Probably much like Mississippi’s Republican leadership. With their gutting of the state’s Workers’ Compensation protections back in 2012, then-Mississippi Gov. Phil Bryant and his fellow Scrooges in the state Legislature made sure workers here are the nation’s least compensated for work-related injuries and thus the least protected. They are among the country’s most at-risk workers. A Mississippi worker is twice as likely to be killed on the job as the typical U.S. worker.

 

In fact, no one really knows how bad workers have it here in Mississippi because this is one of the nine states that refuse to collect reliable data on serious workplace injuries. Yet hear Gov. Bryant’s response to the 2012 Workers’ Compensation gutting—which added a host of hurdles for workers to jump before they can qualify for compensation: Mississippi has “the most job-friendly environment in America.” Friendly for whom?

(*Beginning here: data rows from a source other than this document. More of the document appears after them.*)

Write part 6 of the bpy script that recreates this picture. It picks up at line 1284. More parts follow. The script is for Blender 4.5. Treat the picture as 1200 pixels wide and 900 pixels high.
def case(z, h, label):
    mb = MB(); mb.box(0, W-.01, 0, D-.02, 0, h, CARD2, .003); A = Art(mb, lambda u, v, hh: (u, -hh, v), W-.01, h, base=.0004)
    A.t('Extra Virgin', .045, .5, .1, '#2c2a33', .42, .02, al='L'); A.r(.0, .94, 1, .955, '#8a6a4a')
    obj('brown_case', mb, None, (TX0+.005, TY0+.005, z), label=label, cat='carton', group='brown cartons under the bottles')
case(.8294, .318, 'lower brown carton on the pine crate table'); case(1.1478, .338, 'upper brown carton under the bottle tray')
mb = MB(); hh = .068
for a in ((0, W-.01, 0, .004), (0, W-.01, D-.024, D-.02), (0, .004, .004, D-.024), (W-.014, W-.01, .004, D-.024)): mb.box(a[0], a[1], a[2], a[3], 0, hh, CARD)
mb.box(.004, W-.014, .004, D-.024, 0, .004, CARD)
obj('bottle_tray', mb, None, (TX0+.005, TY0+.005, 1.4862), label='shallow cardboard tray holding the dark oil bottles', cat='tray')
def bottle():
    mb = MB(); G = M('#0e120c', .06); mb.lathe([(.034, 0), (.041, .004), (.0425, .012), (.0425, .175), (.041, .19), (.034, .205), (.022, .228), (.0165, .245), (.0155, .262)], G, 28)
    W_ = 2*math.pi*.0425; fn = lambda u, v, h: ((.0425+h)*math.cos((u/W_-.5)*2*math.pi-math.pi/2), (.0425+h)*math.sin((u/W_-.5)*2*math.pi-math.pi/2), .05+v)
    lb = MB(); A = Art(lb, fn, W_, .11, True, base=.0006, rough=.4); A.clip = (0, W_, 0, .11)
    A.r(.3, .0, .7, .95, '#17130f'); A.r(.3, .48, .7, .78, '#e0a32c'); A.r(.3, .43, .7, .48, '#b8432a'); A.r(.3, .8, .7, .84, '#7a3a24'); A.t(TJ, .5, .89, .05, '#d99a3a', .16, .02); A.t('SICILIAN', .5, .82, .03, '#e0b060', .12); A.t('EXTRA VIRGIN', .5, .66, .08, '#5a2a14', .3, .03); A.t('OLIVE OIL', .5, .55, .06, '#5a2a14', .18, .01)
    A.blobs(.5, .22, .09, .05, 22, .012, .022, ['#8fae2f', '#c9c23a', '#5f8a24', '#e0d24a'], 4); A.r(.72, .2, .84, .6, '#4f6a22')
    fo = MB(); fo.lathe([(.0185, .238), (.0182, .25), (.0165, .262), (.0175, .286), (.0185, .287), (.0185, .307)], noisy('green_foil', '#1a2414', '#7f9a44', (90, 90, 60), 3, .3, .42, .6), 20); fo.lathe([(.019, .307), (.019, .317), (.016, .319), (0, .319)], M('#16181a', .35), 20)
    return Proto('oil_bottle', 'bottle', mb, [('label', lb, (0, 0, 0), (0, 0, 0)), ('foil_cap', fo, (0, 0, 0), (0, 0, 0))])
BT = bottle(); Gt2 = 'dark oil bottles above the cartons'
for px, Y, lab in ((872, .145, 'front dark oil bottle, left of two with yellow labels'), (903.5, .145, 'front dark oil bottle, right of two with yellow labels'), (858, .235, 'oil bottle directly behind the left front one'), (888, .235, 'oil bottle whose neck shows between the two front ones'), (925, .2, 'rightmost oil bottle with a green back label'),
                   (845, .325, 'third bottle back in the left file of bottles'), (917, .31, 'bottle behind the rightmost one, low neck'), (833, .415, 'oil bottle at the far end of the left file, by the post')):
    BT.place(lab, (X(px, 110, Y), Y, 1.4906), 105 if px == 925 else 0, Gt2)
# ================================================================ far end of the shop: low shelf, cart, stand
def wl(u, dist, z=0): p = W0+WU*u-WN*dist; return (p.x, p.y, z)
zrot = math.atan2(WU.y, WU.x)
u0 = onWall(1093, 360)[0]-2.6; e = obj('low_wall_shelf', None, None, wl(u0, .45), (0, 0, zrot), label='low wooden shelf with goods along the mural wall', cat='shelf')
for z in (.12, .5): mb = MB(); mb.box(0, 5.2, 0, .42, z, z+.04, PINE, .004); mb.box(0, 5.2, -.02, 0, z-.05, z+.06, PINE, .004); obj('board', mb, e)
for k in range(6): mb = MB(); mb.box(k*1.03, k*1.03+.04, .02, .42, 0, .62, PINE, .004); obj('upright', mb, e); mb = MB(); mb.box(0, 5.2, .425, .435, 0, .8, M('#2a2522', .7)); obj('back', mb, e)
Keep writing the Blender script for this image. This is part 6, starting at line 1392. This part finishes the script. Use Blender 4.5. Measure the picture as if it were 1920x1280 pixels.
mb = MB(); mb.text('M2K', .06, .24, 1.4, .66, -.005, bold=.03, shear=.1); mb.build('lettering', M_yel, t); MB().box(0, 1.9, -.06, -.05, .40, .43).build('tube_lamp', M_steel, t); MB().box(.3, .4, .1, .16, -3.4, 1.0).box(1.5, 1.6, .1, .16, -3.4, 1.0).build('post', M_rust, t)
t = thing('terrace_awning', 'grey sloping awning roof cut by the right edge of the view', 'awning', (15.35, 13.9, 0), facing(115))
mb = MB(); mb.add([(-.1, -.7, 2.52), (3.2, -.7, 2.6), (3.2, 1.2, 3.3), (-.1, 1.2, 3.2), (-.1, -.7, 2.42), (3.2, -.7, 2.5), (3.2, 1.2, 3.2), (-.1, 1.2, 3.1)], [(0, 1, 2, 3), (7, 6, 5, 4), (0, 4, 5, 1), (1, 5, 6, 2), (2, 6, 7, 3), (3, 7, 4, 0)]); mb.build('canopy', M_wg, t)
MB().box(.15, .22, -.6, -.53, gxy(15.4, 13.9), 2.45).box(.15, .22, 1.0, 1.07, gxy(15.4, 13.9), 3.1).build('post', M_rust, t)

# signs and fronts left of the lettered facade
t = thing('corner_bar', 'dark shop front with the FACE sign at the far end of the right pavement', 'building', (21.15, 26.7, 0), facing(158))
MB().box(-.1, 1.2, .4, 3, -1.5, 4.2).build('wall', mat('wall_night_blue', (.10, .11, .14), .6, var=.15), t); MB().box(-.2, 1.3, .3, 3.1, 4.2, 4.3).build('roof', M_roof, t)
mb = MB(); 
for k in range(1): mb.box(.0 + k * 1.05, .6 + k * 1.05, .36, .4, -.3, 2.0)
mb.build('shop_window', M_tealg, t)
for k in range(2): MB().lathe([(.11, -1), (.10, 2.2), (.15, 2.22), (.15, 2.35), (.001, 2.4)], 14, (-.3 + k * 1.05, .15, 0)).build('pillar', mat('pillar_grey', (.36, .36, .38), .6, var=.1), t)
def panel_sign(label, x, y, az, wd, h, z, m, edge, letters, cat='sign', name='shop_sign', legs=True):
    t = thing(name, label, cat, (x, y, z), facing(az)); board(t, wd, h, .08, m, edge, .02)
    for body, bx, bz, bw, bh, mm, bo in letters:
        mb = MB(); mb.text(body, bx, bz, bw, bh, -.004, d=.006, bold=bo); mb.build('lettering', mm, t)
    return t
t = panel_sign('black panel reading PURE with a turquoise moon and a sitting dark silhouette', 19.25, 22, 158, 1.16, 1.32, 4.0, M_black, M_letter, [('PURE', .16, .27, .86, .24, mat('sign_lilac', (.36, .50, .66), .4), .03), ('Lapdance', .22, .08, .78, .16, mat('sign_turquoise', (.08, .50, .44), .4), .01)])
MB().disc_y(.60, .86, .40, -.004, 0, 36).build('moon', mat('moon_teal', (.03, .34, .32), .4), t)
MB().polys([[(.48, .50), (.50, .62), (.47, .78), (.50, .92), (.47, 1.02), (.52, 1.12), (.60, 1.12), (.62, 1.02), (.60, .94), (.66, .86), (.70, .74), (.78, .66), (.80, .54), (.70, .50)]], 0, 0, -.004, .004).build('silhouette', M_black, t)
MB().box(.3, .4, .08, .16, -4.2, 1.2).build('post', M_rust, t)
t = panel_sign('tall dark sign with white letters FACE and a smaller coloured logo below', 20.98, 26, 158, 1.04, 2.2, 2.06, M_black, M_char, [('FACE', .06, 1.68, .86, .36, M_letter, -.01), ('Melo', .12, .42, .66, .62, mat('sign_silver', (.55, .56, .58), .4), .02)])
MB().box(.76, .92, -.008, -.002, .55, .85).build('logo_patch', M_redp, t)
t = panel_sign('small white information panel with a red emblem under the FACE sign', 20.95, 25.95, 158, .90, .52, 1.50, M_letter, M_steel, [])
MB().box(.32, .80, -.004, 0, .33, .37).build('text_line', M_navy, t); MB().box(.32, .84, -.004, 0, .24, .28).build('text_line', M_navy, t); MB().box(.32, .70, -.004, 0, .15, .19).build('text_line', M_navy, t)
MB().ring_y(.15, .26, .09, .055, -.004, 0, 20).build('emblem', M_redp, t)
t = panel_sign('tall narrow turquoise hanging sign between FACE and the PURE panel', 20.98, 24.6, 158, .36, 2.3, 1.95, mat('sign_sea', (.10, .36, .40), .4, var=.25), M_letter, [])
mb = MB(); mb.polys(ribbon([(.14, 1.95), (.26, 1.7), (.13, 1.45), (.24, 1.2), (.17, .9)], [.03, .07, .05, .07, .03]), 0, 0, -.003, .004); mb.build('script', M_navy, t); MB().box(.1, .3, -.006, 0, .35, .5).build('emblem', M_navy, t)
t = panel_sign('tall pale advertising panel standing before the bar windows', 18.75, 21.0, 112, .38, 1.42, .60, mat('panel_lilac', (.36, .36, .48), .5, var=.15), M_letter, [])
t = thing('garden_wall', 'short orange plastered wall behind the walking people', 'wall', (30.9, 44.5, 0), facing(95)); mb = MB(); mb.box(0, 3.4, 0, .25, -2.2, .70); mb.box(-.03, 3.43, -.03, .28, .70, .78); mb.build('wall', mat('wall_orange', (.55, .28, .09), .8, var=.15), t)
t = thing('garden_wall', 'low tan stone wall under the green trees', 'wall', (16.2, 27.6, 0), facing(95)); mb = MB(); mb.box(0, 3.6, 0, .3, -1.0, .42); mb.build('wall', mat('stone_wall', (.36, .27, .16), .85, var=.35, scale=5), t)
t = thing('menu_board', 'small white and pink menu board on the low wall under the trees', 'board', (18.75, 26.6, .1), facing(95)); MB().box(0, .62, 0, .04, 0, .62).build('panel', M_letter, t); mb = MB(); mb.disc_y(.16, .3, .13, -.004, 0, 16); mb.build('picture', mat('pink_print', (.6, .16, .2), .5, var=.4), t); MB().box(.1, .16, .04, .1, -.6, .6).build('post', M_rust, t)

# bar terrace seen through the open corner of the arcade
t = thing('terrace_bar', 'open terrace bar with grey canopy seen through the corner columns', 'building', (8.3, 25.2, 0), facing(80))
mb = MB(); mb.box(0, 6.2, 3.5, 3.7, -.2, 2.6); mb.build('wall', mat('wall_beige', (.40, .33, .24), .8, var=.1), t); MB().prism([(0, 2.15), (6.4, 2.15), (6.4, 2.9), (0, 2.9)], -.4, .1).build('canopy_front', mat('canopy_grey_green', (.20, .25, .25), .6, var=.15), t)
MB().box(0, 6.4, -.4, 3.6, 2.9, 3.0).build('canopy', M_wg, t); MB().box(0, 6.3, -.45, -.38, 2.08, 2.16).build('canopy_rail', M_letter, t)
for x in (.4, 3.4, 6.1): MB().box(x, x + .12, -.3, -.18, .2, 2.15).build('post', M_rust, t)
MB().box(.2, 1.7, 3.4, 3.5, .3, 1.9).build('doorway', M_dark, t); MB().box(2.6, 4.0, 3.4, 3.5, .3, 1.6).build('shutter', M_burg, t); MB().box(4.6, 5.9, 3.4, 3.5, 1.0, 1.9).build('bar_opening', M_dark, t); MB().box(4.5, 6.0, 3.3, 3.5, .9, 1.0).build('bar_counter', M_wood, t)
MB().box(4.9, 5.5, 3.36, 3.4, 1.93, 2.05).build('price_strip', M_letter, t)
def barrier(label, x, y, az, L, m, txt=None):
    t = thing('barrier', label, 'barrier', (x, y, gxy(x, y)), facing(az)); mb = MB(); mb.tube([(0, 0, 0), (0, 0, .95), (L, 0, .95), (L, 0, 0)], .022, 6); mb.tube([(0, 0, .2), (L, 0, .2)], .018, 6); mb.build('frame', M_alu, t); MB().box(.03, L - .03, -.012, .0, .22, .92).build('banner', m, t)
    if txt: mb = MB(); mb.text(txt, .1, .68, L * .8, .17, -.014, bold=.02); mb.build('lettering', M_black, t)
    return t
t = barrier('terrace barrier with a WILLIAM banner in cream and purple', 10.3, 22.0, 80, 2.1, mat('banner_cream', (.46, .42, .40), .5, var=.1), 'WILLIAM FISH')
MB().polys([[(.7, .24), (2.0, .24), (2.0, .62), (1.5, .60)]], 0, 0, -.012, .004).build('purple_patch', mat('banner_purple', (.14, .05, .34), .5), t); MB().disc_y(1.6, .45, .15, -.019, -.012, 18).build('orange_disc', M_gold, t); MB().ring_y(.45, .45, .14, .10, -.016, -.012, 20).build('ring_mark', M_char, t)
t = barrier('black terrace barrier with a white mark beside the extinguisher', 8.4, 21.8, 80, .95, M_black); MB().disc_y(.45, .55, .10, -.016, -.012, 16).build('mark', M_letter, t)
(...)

You know.

 

Here’s another way to say it: employers in Mississippi don’t have to worry about the “humbug” of being responsible for the safety of their workers.

 

Like Dickens himself, I confess to shedding a tear or two every time I get toward the end of “A Christmas Carol”. After Jacob Marley scares the wits out of the skinflint and then the spirits of Christmas Past, Present and Future do their work on him, Scrooge is a changed man. No more is he the soulless moneylender who tells a Christmas donation seeker that the poor might be better off dead. That way they could help “decrease the surplus population.”

 

At the end, Scrooge is indeed a new man, one whom people would come to say, “no man could keep Christmas as well as Ebenezer Scrooge.”

 

Dickens offers us hope at the end of his tale. Indeed, isn’t hope the very heart of the Christmas story? Maybe there’s hope even in poor ol’ Mississippi, hope that political leaders one day will see in those less fortunate a common humanity—not simply shirkers or ne’er-do-wells—and thus realize “their common welfare” is the business of us all.